Ten-year bond yield posts biggest rise in three years

Bloomberg

Taiwanese government bonds slumped, sending the 10-year yield up by the most since September 2013, on speculation that policymakers would refrain from adding to easing and as concern about an uptick in inflation spurs a global bond selloff.

The yield on Taiwanese sovereign securities due in a decade surged 8 basis points yesterday to 0.9 percent, its steepest climb in three years and the highest close since February, exchange data show.

As recently as August, the debt yielded a record-low 0.625 percent.
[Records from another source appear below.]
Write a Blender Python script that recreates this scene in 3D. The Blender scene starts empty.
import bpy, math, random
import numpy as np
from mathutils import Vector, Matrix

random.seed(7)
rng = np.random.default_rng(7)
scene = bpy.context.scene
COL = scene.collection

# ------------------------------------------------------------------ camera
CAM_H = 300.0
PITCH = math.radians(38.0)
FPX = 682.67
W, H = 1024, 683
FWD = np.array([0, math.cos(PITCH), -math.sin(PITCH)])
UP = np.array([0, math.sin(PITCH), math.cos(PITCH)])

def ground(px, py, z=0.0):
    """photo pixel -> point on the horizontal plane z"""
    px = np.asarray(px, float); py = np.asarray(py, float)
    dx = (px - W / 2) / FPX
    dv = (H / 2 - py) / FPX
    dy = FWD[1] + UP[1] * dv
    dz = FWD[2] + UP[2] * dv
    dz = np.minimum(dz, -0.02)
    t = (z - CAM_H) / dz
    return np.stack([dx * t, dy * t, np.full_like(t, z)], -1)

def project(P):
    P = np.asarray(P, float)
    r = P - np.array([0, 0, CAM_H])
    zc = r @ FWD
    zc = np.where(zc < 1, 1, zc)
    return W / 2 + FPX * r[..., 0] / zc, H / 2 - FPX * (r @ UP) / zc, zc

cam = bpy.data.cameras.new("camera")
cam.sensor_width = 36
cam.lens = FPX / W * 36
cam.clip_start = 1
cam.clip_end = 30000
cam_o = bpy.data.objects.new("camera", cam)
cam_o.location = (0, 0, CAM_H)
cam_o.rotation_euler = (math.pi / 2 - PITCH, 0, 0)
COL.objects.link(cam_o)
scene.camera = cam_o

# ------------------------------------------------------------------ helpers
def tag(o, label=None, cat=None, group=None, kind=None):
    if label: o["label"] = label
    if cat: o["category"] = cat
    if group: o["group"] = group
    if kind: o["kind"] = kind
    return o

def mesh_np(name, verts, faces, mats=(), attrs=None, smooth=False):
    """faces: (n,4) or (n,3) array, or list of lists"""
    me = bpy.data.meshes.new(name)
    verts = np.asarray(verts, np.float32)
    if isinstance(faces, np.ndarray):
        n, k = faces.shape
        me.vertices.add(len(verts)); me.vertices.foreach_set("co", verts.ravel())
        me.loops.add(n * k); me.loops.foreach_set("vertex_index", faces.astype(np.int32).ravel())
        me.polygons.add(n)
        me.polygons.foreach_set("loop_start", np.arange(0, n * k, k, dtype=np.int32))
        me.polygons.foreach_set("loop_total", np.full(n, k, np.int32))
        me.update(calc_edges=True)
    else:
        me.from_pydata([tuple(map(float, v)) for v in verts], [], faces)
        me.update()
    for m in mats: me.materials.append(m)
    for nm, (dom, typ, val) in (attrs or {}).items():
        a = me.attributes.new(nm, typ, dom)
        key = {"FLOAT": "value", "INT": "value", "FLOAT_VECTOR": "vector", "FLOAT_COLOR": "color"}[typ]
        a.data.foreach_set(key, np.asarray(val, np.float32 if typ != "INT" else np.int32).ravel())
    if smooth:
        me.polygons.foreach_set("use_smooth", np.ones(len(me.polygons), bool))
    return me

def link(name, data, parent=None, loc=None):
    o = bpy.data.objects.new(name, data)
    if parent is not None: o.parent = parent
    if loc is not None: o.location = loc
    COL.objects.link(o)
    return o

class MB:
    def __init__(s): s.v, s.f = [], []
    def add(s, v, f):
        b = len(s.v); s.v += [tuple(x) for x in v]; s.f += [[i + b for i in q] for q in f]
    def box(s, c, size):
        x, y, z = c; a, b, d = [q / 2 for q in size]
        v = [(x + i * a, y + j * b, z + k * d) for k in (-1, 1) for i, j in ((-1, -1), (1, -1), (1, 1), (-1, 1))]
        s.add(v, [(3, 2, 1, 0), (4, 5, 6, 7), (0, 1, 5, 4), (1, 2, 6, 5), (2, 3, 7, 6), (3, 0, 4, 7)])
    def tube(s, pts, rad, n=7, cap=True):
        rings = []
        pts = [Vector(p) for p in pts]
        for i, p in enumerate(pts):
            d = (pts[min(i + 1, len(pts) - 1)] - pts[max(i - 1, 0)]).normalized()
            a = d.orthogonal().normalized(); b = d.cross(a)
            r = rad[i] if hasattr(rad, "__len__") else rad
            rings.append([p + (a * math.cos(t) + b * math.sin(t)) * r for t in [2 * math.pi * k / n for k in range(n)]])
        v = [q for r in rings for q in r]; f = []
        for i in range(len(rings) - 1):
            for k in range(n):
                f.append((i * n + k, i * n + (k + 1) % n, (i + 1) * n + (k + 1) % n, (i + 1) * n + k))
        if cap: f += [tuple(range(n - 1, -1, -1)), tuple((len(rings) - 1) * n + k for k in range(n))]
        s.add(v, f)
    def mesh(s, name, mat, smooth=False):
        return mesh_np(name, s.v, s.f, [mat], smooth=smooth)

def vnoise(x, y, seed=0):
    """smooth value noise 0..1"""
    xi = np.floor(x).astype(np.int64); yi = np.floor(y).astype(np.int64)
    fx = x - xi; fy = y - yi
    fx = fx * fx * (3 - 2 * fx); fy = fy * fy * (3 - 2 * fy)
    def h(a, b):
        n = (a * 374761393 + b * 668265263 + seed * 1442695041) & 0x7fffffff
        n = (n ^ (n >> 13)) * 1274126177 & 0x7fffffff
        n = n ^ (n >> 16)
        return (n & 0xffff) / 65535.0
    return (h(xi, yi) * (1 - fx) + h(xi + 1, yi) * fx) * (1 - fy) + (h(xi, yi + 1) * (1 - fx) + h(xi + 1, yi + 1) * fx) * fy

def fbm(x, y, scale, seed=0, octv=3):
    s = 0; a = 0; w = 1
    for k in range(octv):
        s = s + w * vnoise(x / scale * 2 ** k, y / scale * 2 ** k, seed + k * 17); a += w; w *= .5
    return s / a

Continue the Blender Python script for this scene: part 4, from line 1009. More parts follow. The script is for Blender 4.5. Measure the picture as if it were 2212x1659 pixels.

Investors in global government bonds have lost 2.8 percent so far this month, a Bloomberg Barclays Index shows, with declines extending after US Federal Reserve Chair Janet Yellen indicated in a speech on Friday a willingness to let US growth run hot. Her remarks pushed a debt-market gauge of inflation expectations to the highest in more than five months.

In Taipei, 10-year bonds are headed for their worst month in three years after the central bank held the policy rate last month following four straight quarters of reductions.

“Taiwan won’t cut rates any more, so the market is correcting the excessive drop in yields earlier,” said Tobby Lin, a fixed-income trader at Yuanta Securities Co (元大證券) in Taipei.

“Traders are facing stop-loss pressure,” and are bearish ahead of a sale of five-year bonds later this week, he added.

The Ministry of Finance missed its target at a sale of two-year notes last week as investors asked for higher yields than the government was prepared to offer.

The yield on 2021 notes yesterday jumped 4 basis points to 0.64 percent — the highest since December.

Global yields have surged this month as the odds of a interest-rate hike this year implied by Fed fund futures climbed to 66 percent.

The central bank held its key rate last month, citing an improving outlook for exports and limits to the effectiveness of easing.

Taiwan is to sell NT$30 billion (US$947.3 million) of five-year bonds tomorrow.

“Traders have been waiting to stop their losses, but every day the yield has been going up,” Lin said. “Recent auction results have been poor, so perhaps people are thinking if they don’t sell now, it’ll be harder after Thursday’s sale.”